KEEPING PACE WITH YOUR OWN HEART’S CALLING
September 15, 2025Spiritual practice is resting in your true nature
Yoga centers, ashrams, retreats, and spiritual communities serve as powerful reminders of the peace and harmony attainable in our lives. The tranquility found within these spaces can become a true refuge.
People practice yoga and benefit from it for a variety of reasons. Yoga is an incredibly flexible and adaptable practice, not a dogma or a one-size-fits-all template. It has the capacity to create, expand, and touch every aspect of life. Not everyone who practices yoga will be on the same path you wholeheartedly follow.
Many engage in yoga for physical reasons—to improve movement, address tight hamstrings, loosen up, alleviate back pain, or enhance mental clarity. For them, physical practice is a journey of self-discovery through anatomy, biomechanics, sequencing, alignment, and balance. This includes both the stillness of static holds and intelligent flow, all of which convey the purpose and presence of the underlying yogic philosophy. Meditation for these individuals may be a destination of physical and emotional tranquility rather than a formal practice. Nevertheless, they learn to stretch and discover spaciousness as a core aspect of awakening. Any emotional or psychological shifts, and their embrace of the finer aspects of yoga, will unfold naturally and should never be forced.
Your path might involve trying to save the world, seeking spirituality, cleansing a chakra, promoting veganism, finding meaning in your existence, or balancing the dance of life. A quest for spirituality or a soul-searching mission may indeed be your personal journey.

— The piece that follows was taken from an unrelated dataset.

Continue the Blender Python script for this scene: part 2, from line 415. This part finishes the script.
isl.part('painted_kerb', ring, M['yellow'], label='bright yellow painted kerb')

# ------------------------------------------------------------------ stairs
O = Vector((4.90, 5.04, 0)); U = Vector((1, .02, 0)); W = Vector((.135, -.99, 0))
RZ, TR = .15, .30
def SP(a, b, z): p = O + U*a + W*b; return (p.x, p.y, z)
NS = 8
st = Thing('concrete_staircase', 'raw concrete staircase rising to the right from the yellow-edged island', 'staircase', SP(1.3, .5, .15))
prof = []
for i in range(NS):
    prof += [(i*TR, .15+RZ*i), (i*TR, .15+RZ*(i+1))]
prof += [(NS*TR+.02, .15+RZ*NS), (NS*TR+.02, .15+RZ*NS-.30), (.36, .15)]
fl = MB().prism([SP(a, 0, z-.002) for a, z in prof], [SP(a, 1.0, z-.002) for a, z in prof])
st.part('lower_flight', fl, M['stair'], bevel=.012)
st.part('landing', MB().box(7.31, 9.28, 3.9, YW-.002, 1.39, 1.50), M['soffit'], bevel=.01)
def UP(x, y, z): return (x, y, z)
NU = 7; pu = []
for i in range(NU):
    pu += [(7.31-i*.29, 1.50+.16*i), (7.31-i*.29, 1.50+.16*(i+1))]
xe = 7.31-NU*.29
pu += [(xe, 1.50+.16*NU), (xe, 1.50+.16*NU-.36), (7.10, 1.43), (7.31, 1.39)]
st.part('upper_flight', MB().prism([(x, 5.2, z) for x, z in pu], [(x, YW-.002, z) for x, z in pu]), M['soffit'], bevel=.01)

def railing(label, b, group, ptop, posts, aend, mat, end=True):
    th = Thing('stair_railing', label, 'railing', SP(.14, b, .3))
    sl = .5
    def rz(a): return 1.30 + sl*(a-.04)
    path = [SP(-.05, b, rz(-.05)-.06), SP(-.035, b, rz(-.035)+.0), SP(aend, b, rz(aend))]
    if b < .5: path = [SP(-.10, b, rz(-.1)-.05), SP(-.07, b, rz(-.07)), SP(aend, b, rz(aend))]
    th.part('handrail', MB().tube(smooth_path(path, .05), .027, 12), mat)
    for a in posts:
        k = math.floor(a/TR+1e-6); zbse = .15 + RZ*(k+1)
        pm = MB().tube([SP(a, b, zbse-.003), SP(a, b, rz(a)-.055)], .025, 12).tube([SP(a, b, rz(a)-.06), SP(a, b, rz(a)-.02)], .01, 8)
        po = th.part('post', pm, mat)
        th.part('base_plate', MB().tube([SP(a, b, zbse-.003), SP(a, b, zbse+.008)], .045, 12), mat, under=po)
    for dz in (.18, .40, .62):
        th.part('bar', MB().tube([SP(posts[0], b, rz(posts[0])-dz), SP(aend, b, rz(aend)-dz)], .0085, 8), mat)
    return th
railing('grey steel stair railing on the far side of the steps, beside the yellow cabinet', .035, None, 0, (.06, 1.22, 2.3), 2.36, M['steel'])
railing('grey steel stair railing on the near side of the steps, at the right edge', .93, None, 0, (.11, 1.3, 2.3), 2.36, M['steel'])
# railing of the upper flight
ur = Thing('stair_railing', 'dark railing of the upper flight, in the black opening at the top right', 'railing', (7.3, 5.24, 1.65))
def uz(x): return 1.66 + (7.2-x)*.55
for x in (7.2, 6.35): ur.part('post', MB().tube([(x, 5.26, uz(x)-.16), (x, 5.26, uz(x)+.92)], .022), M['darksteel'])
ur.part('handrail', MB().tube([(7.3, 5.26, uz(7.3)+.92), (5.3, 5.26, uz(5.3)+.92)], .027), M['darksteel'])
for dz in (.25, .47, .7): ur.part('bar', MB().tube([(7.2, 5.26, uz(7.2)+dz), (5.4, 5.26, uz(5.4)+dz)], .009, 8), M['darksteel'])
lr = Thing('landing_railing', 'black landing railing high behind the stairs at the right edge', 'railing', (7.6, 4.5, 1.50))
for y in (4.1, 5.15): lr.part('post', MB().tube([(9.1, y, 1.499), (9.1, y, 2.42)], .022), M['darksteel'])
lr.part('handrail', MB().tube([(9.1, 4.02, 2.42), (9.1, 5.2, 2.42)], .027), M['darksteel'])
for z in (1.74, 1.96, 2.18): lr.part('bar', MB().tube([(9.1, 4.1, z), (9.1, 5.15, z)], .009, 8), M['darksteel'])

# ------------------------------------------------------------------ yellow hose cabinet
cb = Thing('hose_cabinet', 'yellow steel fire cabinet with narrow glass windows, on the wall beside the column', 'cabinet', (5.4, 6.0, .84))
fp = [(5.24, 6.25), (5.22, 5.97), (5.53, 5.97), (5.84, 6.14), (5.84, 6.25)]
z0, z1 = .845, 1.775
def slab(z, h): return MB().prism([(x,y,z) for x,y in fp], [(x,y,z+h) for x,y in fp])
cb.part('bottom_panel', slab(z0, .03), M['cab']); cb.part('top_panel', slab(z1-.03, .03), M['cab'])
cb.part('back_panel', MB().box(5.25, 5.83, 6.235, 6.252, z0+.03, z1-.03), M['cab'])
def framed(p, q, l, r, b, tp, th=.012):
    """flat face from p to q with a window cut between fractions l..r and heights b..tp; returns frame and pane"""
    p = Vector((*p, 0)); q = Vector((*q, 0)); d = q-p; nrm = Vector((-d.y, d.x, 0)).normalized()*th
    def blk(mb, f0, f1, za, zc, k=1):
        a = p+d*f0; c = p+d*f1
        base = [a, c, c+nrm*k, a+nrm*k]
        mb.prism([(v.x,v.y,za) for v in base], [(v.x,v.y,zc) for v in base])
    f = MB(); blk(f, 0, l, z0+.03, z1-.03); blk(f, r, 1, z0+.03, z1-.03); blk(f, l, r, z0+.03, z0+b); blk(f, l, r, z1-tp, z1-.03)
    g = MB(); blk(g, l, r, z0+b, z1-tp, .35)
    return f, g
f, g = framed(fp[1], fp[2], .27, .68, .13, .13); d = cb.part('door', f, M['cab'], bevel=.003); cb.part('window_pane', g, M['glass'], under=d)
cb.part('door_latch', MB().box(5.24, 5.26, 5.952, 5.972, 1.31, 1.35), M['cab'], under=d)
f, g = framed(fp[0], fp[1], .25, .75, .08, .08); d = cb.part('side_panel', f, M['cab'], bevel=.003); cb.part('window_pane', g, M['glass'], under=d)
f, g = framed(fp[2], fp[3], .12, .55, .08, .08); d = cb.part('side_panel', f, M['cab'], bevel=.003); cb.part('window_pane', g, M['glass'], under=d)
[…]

You need never feel judged for practicing yoga for your own reasons. There's no need to seek recognition or celebrate how "yogic" or "spiritual" you are. Transformation originates from within. Your perception of who you *should* be does not need to be derived from those who themselves are unsure of who they truly are. Embrace yourself, with all your flaws and insecurities. Simply be yourself, and continue your yoga practice in a way that genuinely benefits you in the real world. Spirituality and personal evolution occur organically, at their own pace and time.
Yoga encompasses far more than just physical poses. Opening beyond the body and self allows us to release ill-will, love others without needing to change them, and experience true freedom. When our identity expands to something greater or more timeless, when we recognise the fleetingness and impermanence of what we cling to, and realise that this body is not who we are, then something else profound becomes possible.
Yoga does not demand that you lose yourself, wear japa malas and Om t-shirts, chant, dress like an Indian, place a crystal on your forehead or heart in Shavasana, balance your chakras or energy fields, or compromise who you are by acting like someone you're not. This approach to yoga (and life) is an act—living in a world of illusion.
The true practice of yoga, however, is one of awakening!